Director Equity Incentive Plans. Effective March 2001, we adopted the M.D.C. Holdings, Inc. Stock Option Plan for Non-Employee Directors (the “2001 Director Stock Option Plan”). Each option granted under the Director Stock Option Plan vested immediately and expires ten years from the date of grant. The 2001 Director Stock Option Plan terminated on May 21, 2012 and stock options outstanding at the time of plan termination may continue to be exercised in accordance with their terms. A total of 26 thousand shares of MDC common stock were reserved for issuance under the 2001 Director Stock Option Plan as of December 31, 2019.

 

Effective April 27, 2011, our shareholders approved the M.D.C. Holdings, Inc. 2011 Stock Option Plan for Non-Employee Directors (the “2011 Director Stock Option Plan”), which provides for the grant of non-qualified stock options to non-employee directors of the Company. Effective March 29, 2016, our shareholders approved an amendment to the 2011 Director Stock Option Plan to provide the non-employee directors with an alternative to elect to receive an award of restricted stock in lieu of a stock option. Pursuant to the 2011 Director Stock Option Plan as amended, on August 1 of each year, each non-employee director is granted either (1) an option to purchase 25,000 shares of MDC common stock or (2) shares of restricted stock having an expense to the Company that is equivalent to the stock option. Each option granted under the 2011 Director Stock Option Plan vests immediately, becomes exercisable six months after grant, and expires ten years from the date of grant. The option exercise price must be equal to the fair market value (as defined in the plan) of our common stock on the date of grant of the option. Each restricted stock award granted under the 2011 Director Stock Option Plan vests seven months after the grant date.
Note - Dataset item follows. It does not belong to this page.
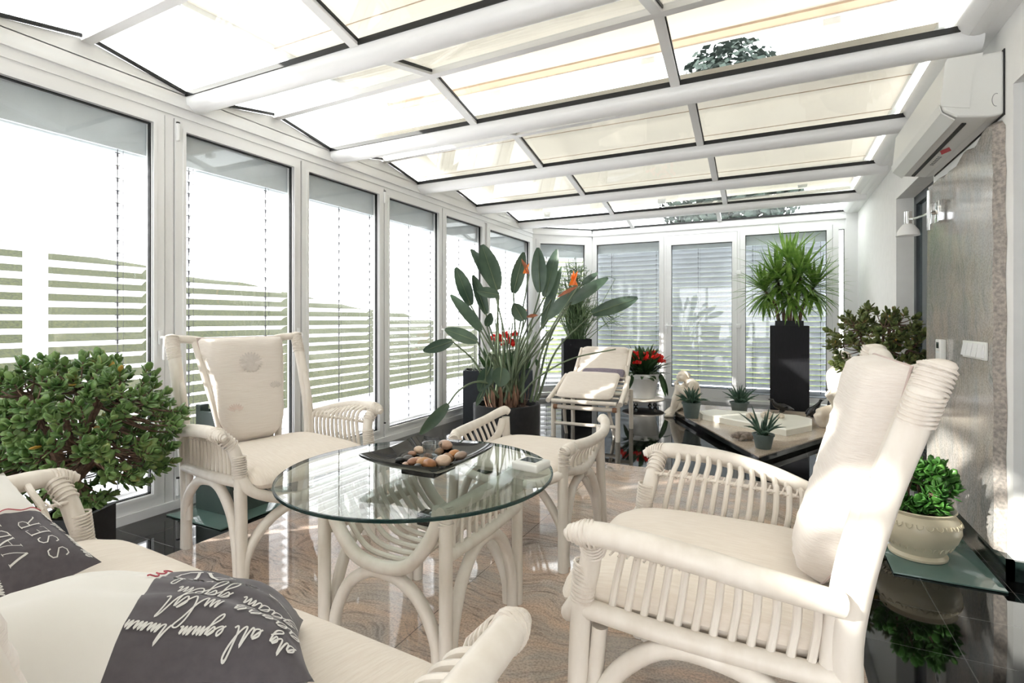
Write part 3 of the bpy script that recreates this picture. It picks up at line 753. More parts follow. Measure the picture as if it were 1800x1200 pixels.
chA = seat('rattan_armchair', .33, 'white rattan high-back armchair by the windows, facing the table, sunflower print on its back cushion', 'chair', 'rattan armchairs')
chA.location = (-2.205, 1.84, 0); chA.rotation_euler = (0, 0, math.radians(-10))
chC = seat('rattan_armchair', .33, 'white rattan high-back armchair at the right, seen from its side, sunlit back cushion', 'chair', 'rattan armchairs', False)
chC.location = (-.12, 1.52, 0); chC.rotation_euler = (0, 0, PI)
sofa = seat('rattan_sofa', .70, 'white rattan two-seat sofa in the foreground with pillows on it', 'sofa', None, False, 2)
sofa.location = (-1.145, .515, 0); sofa.rotation_euler = (0, 0, PI/2-math.radians(3.3))

# ---- rattan stool with two curved side handles
st = empty('rattan_stool', (-1.115, 2.47, 0), 0, 'low backless white rattan seat with two curved side handles behind the glass table', 'stool')
a, b = .285, .285
for s in (1, -1):
    for t in (1, -1):
        MB().tube([(s*a*1.02, t*b*1.05, 0), (s*a, t*b, .25), (s*a*.99, t*b*.98, .42), (s*a, t*b*.97, .50 if t < 0 else .535)], .0235, 12, 4).build('leg', M[RA], st)
        MB().tube([(s*a*1.0, t*(b-.04), 0), (s*(a-.03), t*(b-.045), .17), (s*(a-.13), t*(b-.05), .315), (s*.05, t*(b-.05), .365)], .02, 10, 5).build('leg_arch', M[RA], st)
        MB().tube([(s*(a-.005), t*(b-.035), 0), (s*(a-.006), t*(b-.06), .19), (s*(a-.01), t*(b-.15), .315), (s*(a-.01), t*.02, .352)], .02, 10, 5).build('side_arch', M[RA], st)
    MB().tube([(s*(a+.0), -b*.97, .515), (s*(a+.02), -b*.8, .530), (s*(a+.055), -b*.2, .527), (s*(a+.06), b*.45, .535), (s*(a+.035), b*.85, .560), (s*(a+.01), b*1.0, .572), (s*(a-.01), b*1.06, .560)], [.024, .026, .025, .024, .025, .026, .018], 12, 5).build('handle_rail', M[RA], st)
    MB().tube([(s*a, -b*.95, .43), (s*(a+.02), -.05, .395), (s*(a+.005), b*.6, .44), (s*(a+.01), b*.9, .52)], .021, 10, 5).build('lower_rail', M[RA], st)
    sl = MB()
    for i in range(9):
        t = i/8; y = -b*.80+t*b*1.55; sl.tube([(s*(a+.01), y*.9+.02, .415+.03*max(0, t-.6)), (s*(a+.02), y*.95, .47), (s*(a+.05), y, .522)], .008, 6, 3)
    sl.build('handle_slats', M[RA], st)
    bd = MB()
    for k in range(8):
        bd.ring((s*(a+.003), -b*.97, .455+k*.009), (.15*(1 if k % 2 else -1), .2, 1), .0258, .0034, 14, 5)
    for k in range(5): bd.ring((s*(a+.006+.004*k), -b*(.95-.04*k), .516+.003*k), (0, 1, .15), .0262, .0034, 14, 5)
    bd.build('handle_binding', M['binding'], st)
for t in (1, -1):
    MB().tube([(-a, t*b, .42), (-a*.6, t*(b+.03), .375), (0, t*(b+.04), .358), (a*.6, t*(b+.03), .375), (a, t*b, .42)], .021, 10, 5).build('apron', M[RA], st)
m = MB(); nu = nv = 24
for sd in (1, -1):
    vs = []
    for i in range(nu+1):
        for j in range(nv+1):
            u = 2*i/nu-1; v = 2*j/nv-1
            u = math.copysign(1-(1-abs(u))**1.6, u); v = math.copysign(1-(1-abs(v))**1.6, v)
            mq = max(abs(u), abs(v)); sq_ = mq/max(1e-6, (abs(u)**5+abs(v)**5)**.2) if mq > 0 else 1
            tt = max(0, 1-mq**8)**.5
            vs.append((u*a*sq_, v*(b+.03)*sq_, .415+sd*.035*tt+(.01*(1-u*u)*(1-v*v) if sd > 0 else 0)))
    m.add(vs, [(i*(nv+1)+j, i*(nv+1)+j+1, (i+1)*(nv+1)+j+1, (i+1)*(nv+1)+j) for i in range(nu) for j in range(nv)])
m.build('seat_cushion', M['fabric_seat'], st, ang=80)

# ---- round glass table on a rattan cradle base
tb = empty('glass_table', (-1.145, 1.605, 0), 0, 'round glass coffee table on a rattan cradle base between the chairs', 'table')
h = .25; ZT = .545
for sx in (1, -1):
    for sy in (1, -1):
        MB().tube([(sx*h, sy*h, 0), (sx*h, sy*h, .28), (sx*h, sy*h, .535)], .0215, 12, 3).build('leg', M[RA], tb)
        bd = MB()
        for k in range(7): bd.ring((sx*h, sy*h, .475+k*.008), (.2*(1 if k % 2 else -1), .1, 1), .0238, .0033, 14, 5)
        bd.build('leg_binding', M['binding'], tb)
for s in (1, -1):
    y = s*(h+.005)
    MB().tube([(-h+.02, y, .525), (-h+.035, y, .46), (-h+.08, y, .385), (-.10, y, .318), (0, y, .300), (.10, y, .318), (h-.08, y, .385), (h-.035, y, .46), (h-.02, y, .525)], .0225, 12, 5).build('cradle_bow', M[RA], tb)
    y = s*(h-.012)
    for (ax) in (0, 1):
        pts = [(-h+.035, 0), (-h+.045, .10), (-h+.10, .205), (-.07, .262), (.0, .272), (.07, .262), (h-.10, .205), (h-.045, .10), (h-.035, 0)]
        if ax == 0: MB().tube([(p, y, z) for p, z in pts], .021, 12, 5).build('leg_arch', M[RA], tb)
        else: MB().tube([(s*(h-.004), p, z*1.28) for p, z in pts], .021, 12, 5).build('leg_arch', M[RA], tb)
    MB().tube([(s*h, -h-.03, .520), (s*(h+.012), 0, .518), (s*h, h+.03, .520)], [.018, .022, .018], 12, 6).build('top_rail', M[RA], tb)
    MB().tube([(s*h, -h, .375), (s*(h+.004), 0, .37), (s*h, h, .375)], .0205, 12, 5).build('lower_rail', M[RA], tb)
    sl = MB()
    for i in range(10):
        q = -h+.04+i*(2*h-.08)/9; sl.tube([(s*(h+.002), q, .375), (s*(h+.002), q, .445), (s*(h+.008), q, .515)], .0075, 6, 2)
    sl.build('side_slats', M[RA], tb)
sl = MB()
for i in range(9):
    y = -h+.05+i*(2*h-.1)/8
    sl.tube([(-h+.0, y, .515), (-h+.03, y, .45), (-h+.085, y, .378), (-.10, y, .322), (0, y, .308), (.10, y, .322), (h-.085, y, .378), (h-.03, y, .45), (h, y, .515)], .0095, 8, 4)
sl.build('cradle_slats', M[RA], tb)
RG = .485
MB().lathe([(RG, ZT), (RG, ZT+.0115)], 96, (-.012, -.03, 0)).build('tabletop', M['table_glass'], tb)
MB().lathe([(RG-.003, ZT-.0003), (RG+.0015, ZT+.0015), (RG+.0024, ZT+.006), (RG+.0015, ZT+.0105), (RG-.003, ZT+.0120), (RG-.003, ZT-.0003)], 96, (-.012, -.03, 0), False).build('tabletop_edge', M['glass_edge'], tb)
TZ = ZT+.0117
# black dish, votive, pebbles
BX, BY = -1.11, 1.57
bw = empty('square_dish', (BX, BY, TZ), 0, 'glossy black square dish with upturned corners on the glass table', 'dish')
m = MB(); N_ = 24
for sd in (0, 1):
    vs = []
    for i in range(N_+1):
        for j in range(N_+1):
            u = 2*i/N_-1; v = 2*j/N_-1
            q = max(abs(u), abs(v)); cr = abs(u*v)
            z = .018+.046*max(0, (q-.35)/.65)**1.5+.012*cr**2
            k = 1-.07*(1-min(abs(u), abs(v))/max(q, 1e-6))*q
            k *= q/max(1e-6, (abs(u)**9+abs(v)**9)**(1/9)) if q > 0 else 1
            vs.append((u*.184*k, v*.184*k, z+(.006 if sd else 0)))
    m.add(vs, [(i*(N_+1)+j, i*(N_+1)+j+1, (i+1)*(N_+1)+j+1, (i+1)*(N_+1)+j) for i in range(N_) for j in range(N_)])
bd_ = m.v; o_ = (N_+1)**2
for e in ([(i, 0) for i in range(N_+1)], [(i, N_) for i in range(N_+1)], [(0, i) for i in range(N_+1)], [(N_, i) for i in range(N_+1)]):
    for (i, j), (i2, j2) in zip(e[:-1], e[1:]):
        p, q = i*(N_+1)+j, i2*(N_+1)+j2; m.f.append((p, q, q+o_, p+o_))
m.build('bowl', M['gloss_black'], bw, ang=60)
MB().rbox(-.07, .07, -.07, .07, 0, .022, .004, 2).build('foot', M['gloss_black'], bw)
vt = empty('votive_glass', (BX+.008, BY+.01, TZ+.0265), 0, 'small clear glass votive standing among pebbles in the black dish', 'glass')
MB().lathe([(.026, 0), (.028, .002), (.036, .075), (.0345, .075), (.027, .010), (.0, .010)], 28).build('cup', M['votive'], vt)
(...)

At December 31, 2019, a total of 0.8 million shares of MDC common stock were reserved for issuance under the 2011 Director Stock Option Plan and 0.5 million shares remained available for grant under this plan as of December 31, 2019.

 

Employee Benefit Plan. We have a defined contribution plan pursuant to Section 401(k) of the Internal Revenue Code where each employee may elect to make before-tax contributions up to the current tax limits. Effective for 2018 and thereafter, we match employee contributions at a rate of 50% of the first 6% of compensation and, as of December 31, 2019, we had accrued $2.6 million related to the match that is to be contributed in the first quarter of 2020 for 2019 activity. At December 31, 2018, we had accrued $2.4 million related to the match that was contributed in the first quarter of 2019 for 2018 activity. At December 31, 2017, we had accrued $2.1 million related to the match that was contributed during the first quarter of 2018 for 2017 activity.